Document Type

Article

Publication Date

2017

Abstract

Recent amendments to the Rules of Procedure and Evidence for the International Criminal Court (“ICC”) give Trial Chambers the discretion to admit unexamined, party-generated witness statements in lieu of live testimony. The use of this evidence—which undermines the right of confrontation and prevents the judges from independently assessing witness credibility—is now a hotly contested issue in each of the Court’s ongoing trials. As ICC judges grapple with the thorny question of how to implement these new provisions without undermining the right to a fair trial, this Article, which is the first to examine the rule amendments and their early implementation, looks to the history of international criminal justice for answers. It traces the tension between more efficient written testimony and the importance of assuring procedural fairness from Nuremberg and Tokyo through to the present day.
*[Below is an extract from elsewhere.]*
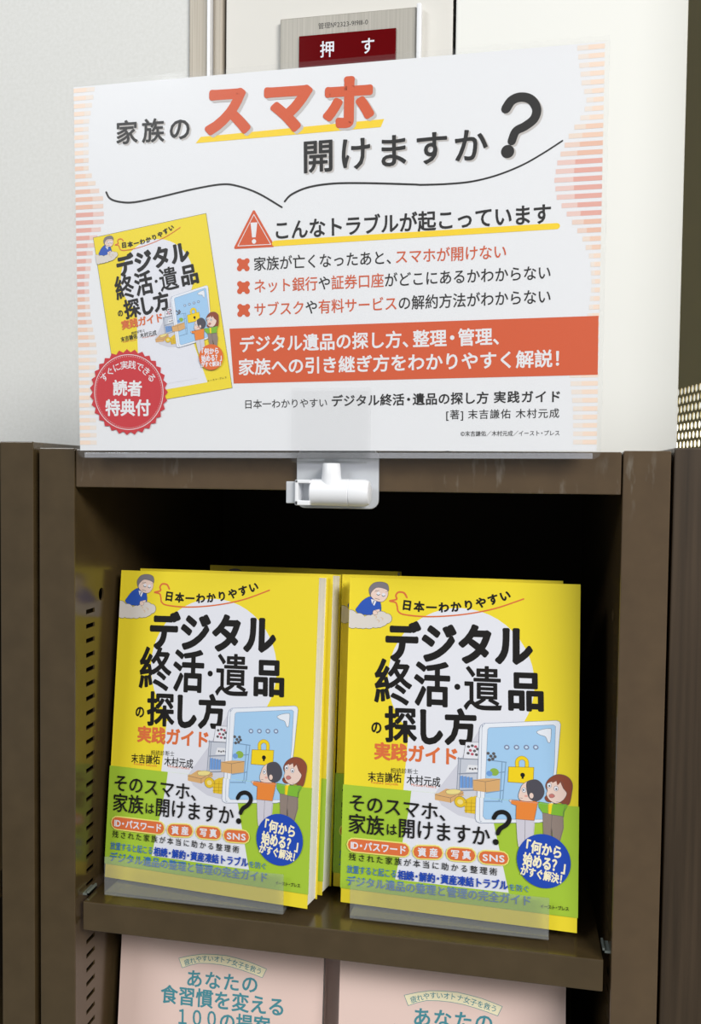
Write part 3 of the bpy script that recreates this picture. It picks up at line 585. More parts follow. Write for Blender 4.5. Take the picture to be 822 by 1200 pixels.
POSTER = [
 ('T','shade',2,'家族の',(25.96,181.7,72.91,181.38),13.28,0.022,0),
 ('T','ink',3,'家族の',(25.18,182.47,71.9,182.16),13.28,0.022,0),
 ('P','yel',2,[(77.45,176.85),(182.24,179.36),(180.39,175.21),(74.36,173.52)]),
 ('T','shade',3,'スマホ',(79.35,189.62,180.56,188.26),30.26,0.055,0),
 ('T','red',5,'スマホ',(77.84,190.9,179.16,189.48),30.27,0.055,0),
 ('T','shade',2,'開けますか',(137.48,161.36,239.77,161.89),17.82,0.018,0),
 ('T','ink',3,'開けますか',(136.51,162.11,238.87,162.61),17.83,0.018,0),
 ('L','shade',2,[(248.22,179.17),(251.17,183.22),(255.87,184.57),(261.02,182.91),(264.08,178.03),(262.88,173.03),(258.24,169.53),(253.55,167.29),(251.47,162.3)],5.042,4.384,1),
 ('D','shade',2,249.39,157.08,3.44,3.44,0.0),
 ('L','ink',3,[(247.23,180.03),(250.19,184.07),(254.89,185.42),(260.05,183.77),(263.1,178.89),(261.91,173.88),(257.26,170.38),(252.57,168.14),(250.48,163.15)],5.043,4.385,1),
 ('D','ink',3,248.4,157.93,3.44,3.44,0.0),
 ('L','ink',3,[(19.42,149.39),(21.69,145.73),(27.6,143.53),(36.59,142.82),(51.9,144.82),(72.03,148.13),(89.38,149.92),(99.16,148.45),(111.28,143.68),(124.73,135.46)],1.113,0.968,1),
 ('L','ink',3,[(126.41,138.55),(130.48,142.18),(139.98,145.49),(154.09,146.72),(172.65,145.89),(197.75,143.81),(203.14,143.29),(216.56,142.97),(229.82,143.52),(242.92,146.01),(255.84,150.4),(266.46,155.73),(276.53,161.66)],1.118,0.838,1),
 ('L','red',2,[(108.44,133.92),(119.61,114.64),(97.46,114.45),(108.44,133.92)],1.503,1.503,0),
 ('P','red',2,[(108.44,133.92),(119.61,114.64),(97.46,114.45)]),
 ('L','paper',3,[(108.44,132.32),(118.28,115.38),(98.94,115.31),(108.44,132.32)],0.376,0.376,0),
 ('P','paper',3,[(106.47,127.83),(110.48,127.87),(109.46,119.67),(107.39,119.65)]),
 ('D','paper',3,108.48,117.42,1.27,1.27,0.0),
 ('L','yel',2,[(120.46,115.75),(142.56,116.14),(274.48,118.02)],3.194,3.194,1),
 ('T','ink',3,'こんなトラブルが起こっています',(121.2,122.97,271.3,124.79),10.68,0.02,0),
 ('D','red',2,99.91,106.92,1.61,1.61,0.0),
 ('D','red',2,99.88,102.84,1.62,1.62,0.0),
 ('D','red',2,104.23,106.75,1.61,1.61,0.0),
 ('D','red',2,104.21,102.67,1.61,1.61,0.0),
 ('P','red',2,[(99.56,107.74),(104.59,107.54),(105.06,102.31),(99.02,102.54)]),
 ('D','red',2,99.95,94.19,1.62,1.62,0.0),
 ('D','red',2,99.92,90.09,1.62,1.62,0.0),
 ('D','red',2,104.28,94.04,1.62,1.62,0.0),
 ('D','red',2,104.25,89.95,1.62,1.62,0.0),
 ('P','red',2,[(99.6,95.01),(104.64,94.84),(105.11,89.59),(99.06,89.79)]),
 ('D','red',2,99.99,81.42,1.62,1.62,0.0),
 ('D','red',2,99.96,77.31,1.63,1.63,0.0),
 ('D','red',2,104.33,81.29,1.62,1.62,0.0),
 ('D','red',2,104.3,77.18,1.62,1.62,0.0),
 ('P','red',2,[(99.64,82.24),(104.68,82.09),(105.16,76.83),(99.1,77.0)]),
 ('T','ink:11,red:9',3,'家族が亡くなったあと、スマホが開けない',(108.43,104.92,248.33,106.1),7.59,0.008,0),
 ('T','red:5,ink:1,red:4,ink:12',3,'ネット銀行や証券口座がどこにあるかわからない',(108.62,92.58,271.59,94.25),7.58,0.008,0),
 ('T','red:4,ink:1,red:6,ink:12',3,'サブスクや有料サービスの解約方法がわからない',(108.55,79.5,271.8,81.78),7.6,0.008,0),
 ('P','red',2,[(93.69,69.29),(296.58,70.75),(296.78,40.03),(95.95,38.25)]),
 ('T','paper',3,'デジタル遺品の探し方、整理・管理、',(99.81,60.25,245.12,61.42),9.33,0.022,0),
 ('T','paper',3,'家族への引き継ぎ方をわかりやすく解説！',(98.98,47.38,276.8,49.09),9.3,0.022,0),
 ('T','ink',3,'日本一わかりやすい',(102.81,26.39,150.62,26.87),5.04,0.005,0),
 ('T','ink',3,'デジタル終活・遺品の探し方',(153.24,27.76,240.01,28.67),6.53,0.02,0),
 ('T','ink',3,'実践ガイド',(242.67,28.87,277.8,28.92),6.37,0.02,0),
 ('T','ink',3,'[著] 末吉謙佑 木村元成',(217.26,19.67,277.52,20.12),5.04,0.004,0),
 ('T','ink',3,'©末吉謙佑／木村元成／イースト・プレス',(225.26,9.25,277.7,9.53),2.85,0.004,0),
 ('P','crim',12,[(56.13,33.83),(54.22,31.53),(55.58,28.84),(53.25,26.97),(54.06,24.05),(51.41,22.7),(51.63,19.67),(48.76,18.88),(48.39,15.85),(45.42,15.67),(44.45,12.77),(41.51,13.21),(39.99,10.55),(37.19,11.59),(35.18,9.29),(32.64,10.9),(30.21,9.05),(28.03,11.15),(25.29,9.84),(23.57,12.35),(20.62,11.63),(19.44,14.46),(16.41,14.35),(15.81,17.37),(12.82,17.9),(12.84,20.99),(10.02,22.12),(10.65,25.15),(8.11,26.84),(9.33,29.68),(7.19,31.86),(8.95,34.4),(7.29,36.97),(9.51,39.09),(8.4,41.95),(10.99,43.58),(10.47,46.6),(13.32,47.66),(13.42,50.72),(16.41,51.17),(17.11,54.15),(20.12,53.97),(21.39,56.74),(24.3,55.95),(26.09,58.4),(28.77,57.03),(31.0,59.05),(33.35,57.17),(35.93,58.7),(37.86,56.38),(40.67,57.34),(42.1,54.68),(45.04,55.04),(45.92,52.15),(48.87,51.9),(49.16,48.89),(52.0,48.04),(51.7,45.03),(54.31,43.63),(53.42,40.74),(55.7,38.82),(54.27,36.18)]),
 ('L','paper',13,[(53.2,33.86),(52.98,31.05),(52.41,28.28),(51.48,25.6),(50.22,23.07),(48.64,20.72),(46.77,18.6),(44.65,16.73),(42.3,15.16),(39.77,13.91),(37.09,13.01),(34.32,12.46),(31.5,12.28),(28.69,12.48),(25.92,13.05),(23.24,13.99),(20.72,15.27),(18.38,16.88),(16.26,18.79),(14.42,20.96),(12.87,23.37),(11.66,25.96),(10.79,28.69),(10.28,31.51),(10.15,34.38),(10.39,37.24),(11.0,40.05),(11.96,42.75),(13.27,45.29),(14.9,47.64),(16.81,49.76),(18.98,51.6),(21.36,53.14),(23.92,54.34),(26.61,55.2),(29.38,55.7),(32.19,55.83),(34.98,55.59),(37.72,54.98),(40.35,54.02),(42.83,52.73),(45.12,51.12),(47.19,49.22),(48.99,47.07),(50.5,44.7),(51.69,42.15),(52.55,39.46),(53.06,36.69),(53.2,33.86)],0.345,0.345,0),
 ('D','paper',13,52.26,33.88,0.21,0.21,0.0),
 ('D','paper',13,52.16,32.53,0.21,0.21,0.0),
 ('D','paper',13,52.05,31.18,0.21,0.21,0.0),
 ('D','paper',13,51.78,29.86,0.21,0.21,0.0),
 ('D','paper',13,51.5,28.53,0.21,0.21,0.0),
 ('D','paper',13,51.06,27.26,0.21,0.21,0.0),
 ('D','paper',13,50.61,25.98,0.21,0.21,0.0),
 ('D','paper',13,50.01,24.77,0.21,0.21,0.0),
 ('D','paper',13,49.41,23.56,0.21,0.21,0.0),
 ('D','paper',13,48.65,22.44,0.21,0.21,0.0),
 ('D','paper',13,47.9,21.31,0.21,0.21,0.0),
 ('D','paper',13,47.01,20.3,0.21,0.21,0.0),
 ('D','paper',13,46.11,19.28,0.21,0.21,0.0),
 ('D','paper',13,45.1,18.39,0.21,0.21,0.0),
 ('D','paper',13,44.08,17.5,0.21,0.21,0.0),
 ('D','paper',13,42.96,16.75,0.21,0.21,0.0),
 ('D','paper',13,41.84,16.0,0.21,0.21,0.0),
 ('D','paper',13,40.63,15.41,0.21,0.21,0.0),
 ('D','paper',13,39.42,14.81,0.21,0.21,0.0),
 ('D','paper',13,38.14,14.38,0.21,0.21,0.0),
 ('D','paper',13,36.86,13.94,0.21,0.21,0.0),
 ('D','paper',13,35.54,13.68,0.21,0.21,0.0),
 ('D','paper',13,34.21,13.42,0.21,0.21,0.0),
 ('D','paper',13,32.87,13.34,0.21,0.21,0.0),
 ('D','paper',13,31.52,13.25,0.21,0.21,0.0),
 ('D','paper',13,30.17,13.35,0.21,0.21,0.0),
 ('D','paper',13,28.83,13.44,0.21,0.21,0.0),
 ('D','paper',13,27.5,13.72,0.21,0.21,0.0),
 ('D','paper',13,26.18,13.99,0.21,0.21,0.0),
 ('D','paper',13,24.91,14.44,0.21,0.21,0.0),
 ('D','paper',13,23.63,14.88,0.21,0.21,0.0),
 ('D','paper',13,22.42,15.5,0.21,0.21,0.0),
 ('D','paper',13,21.21,16.11,0.21,0.21,0.0),
 ('D','paper',13,20.09,16.88,0.21,0.21,0.0),
 ('D','paper',13,18.98,17.65,0.21,0.21,0.0),
 ('D','paper',13,17.97,18.56,0.21,0.21,0.0),
 ('D','paper',13,16.96,19.47,0.21,0.21,0.0),
 ('D','paper',13,16.08,20.51,0.21,0.21,0.0),
 ('D','paper',13,15.2,21.55,0.21,0.21,0.0),
 ('D','paper',13,14.46,22.7,0.21,0.21,0.0),
 ('D','paper',13,13.72,23.85,0.21,0.21,0.0),
 ('D','paper',13,13.14,25.09,0.21,0.21,0.0),
 ('D','paper',13,12.56,26.32,0.21,0.21,0.0),
 ('D','paper',13,12.14,27.63,0.21,0.21,0.0),
 ('D','paper',13,11.73,28.93,0.21,0.21,0.0),
 ('D','paper',13,11.49,30.28,0.21,0.21,0.0),
 ('D','paper',13,11.24,31.63,0.21,0.21,0.0),
 ('D','paper',13,11.18,33.0,0.21,0.21,0.0),
 ('D','paper',13,11.12,34.37,0.21,0.21,0.0),
 ('D','paper',13,11.23,35.74,0.21,0.21,0.0),
 ('D','paper',13,11.35,37.1,0.21,0.21,0.0),
 ('D','paper',13,11.64,38.44,0.21,0.21,0.0),
 ('D','paper',13,11.93,39.78,0.21,0.21,0.0),
 ('D','paper',13,12.39,41.07,0.21,0.21,0.0),
 ('D','paper',13,12.85,42.36,0.21,0.21,0.0),
 ('D','paper',13,13.48,43.58,0.21,0.21,0.0),
 ('D','paper',13,14.1,44.8,0.21,0.21,0.0),
 ('D','paper',13,14.88,45.92,0.21,0.21,0.0),
 ('D','paper',13,15.65,47.04,0.21,0.21,0.0),
 ('D','paper',13,16.57,48.05,0.21,0.21,0.0),
 ('D','paper',13,17.48,49.06,0.21,0.21,0.0),
 ('D','paper',13,18.52,49.94,0.21,0.21,0.0),
 ('D','paper',13,19.55,50.82,0.21,0.21,0.0),
 ('D','paper',13,20.69,51.56,0.21,0.21,0.0),
 ('D','paper',13,21.83,52.29,0.21,0.21,0.0),
 ('D','paper',13,23.05,52.87,0.21,0.21,0.0),
 ('D','paper',13,24.27,53.45,0.21,0.21,0.0),
 ('D','paper',13,25.56,53.86,0.21,0.21,0.0),
 ('D','paper',13,26.84,54.27,0.21,0.21,0.0),
 ('D','paper',13,28.16,54.51,0.21,0.21,0.0),
 ('D','paper',13,29.49,54.75,0.21,0.21,0.0),
 ('D','paper',13,30.83,54.81,0.21,0.21,0.0),
 ('D','paper',13,32.17,54.87,0.21,0.21,0.0),
 ('D','paper',13,33.51,54.76,0.21,0.21,0.0),
 ('D','paper',13,34.84,54.64,0.21,0.21,0.0),
 ('D','paper',13,36.15,54.35,0.21,0.21,0.0),
 ('D','paper',13,37.46,54.06,0.21,0.21,0.0),
 ('D','paper',13,38.72,53.6,0.21,0.21,0.0),
 ('D','paper',13,39.97,53.15,0.21,0.21,0.0),
 ('D','paper',13,41.16,52.53,0.21,0.21,0.0),
 ('D','paper',13,42.35,51.91,0.21,0.21,0.0),
 ('D','paper',13,43.44,51.14,0.21,0.21,0.0),
 ('D','paper',13,44.54,50.37,0.21,0.21,0.0),
 ('D','paper',13,45.53,49.46,0.21,0.21,0.0),
 ('D','paper',13,46.51,48.55,0.21,0.21,0.0),
 ('D','paper',13,47.38,47.52,0.21,0.21,0.0),
 ('D','paper',13,48.24,46.5,0.21,0.21,0.0),
 ('D','paper',13,48.96,45.36,0.21,0.21,0.0),
 ('D','paper',13,49.68,44.23,0.21,0.21,0.0),
 ('D','paper',13,50.25,43.01,0.21,0.21,0.0),
 ('D','paper',13,50.82,41.79,0.21,0.21,0.0),
 ('D','paper',13,51.23,40.51,0.21,0.21,0.0),
 ('D','paper',13,51.64,39.23,0.21,0.21,0.0),
 ('D','paper',13,51.88,37.9,0.21,0.21,0.0),
 ('D','paper',13,52.12,36.57,0.21,0.21,0.0),
 ('D','paper',13,52.19,35.22,0.21,0.21,0.0),
 ('W','paper',13,'すぐに実践できる',[(14.8,41.5),(18.54,44.83),(23.19,48.14),(28.44,49.74),(34.3,49.88),(39.46,48.46),(43.94,45.15),(47.61,40.53)],4.79,0.01),
 ('T','paper',13,'読者',(21.82,36.79,40.06,36.07),9.19,0.03,0),
 ('T','paper',13,'特典付',(16.88,25.18,45.2,24.93),9.71,0.03,0),
]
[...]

It focuses in particular on the experience of the International Criminal Tribunal for the former Yugoslavia (ICTY), whose rules served as a model for the ICC revisions, and it analyzes each of the rules imported from the ICTY from adoption to application. Through its thorough analysis of ICTY and ICC precedent, this Article identifies the fairness concerns that ought to shape the Court’s implementation of its recently revised rule, and highlights instances wherein the ICC has already fallen short of the mark.

The goal of this article is to encourage the international legal community to revisit its tacit acceptance of ICTY practice as imitable precedent. This can lead to a debate that prompts more careful consideration of, and seeks out fairness-enhancing alternatives to, the use of witness statements at the International Criminal Court.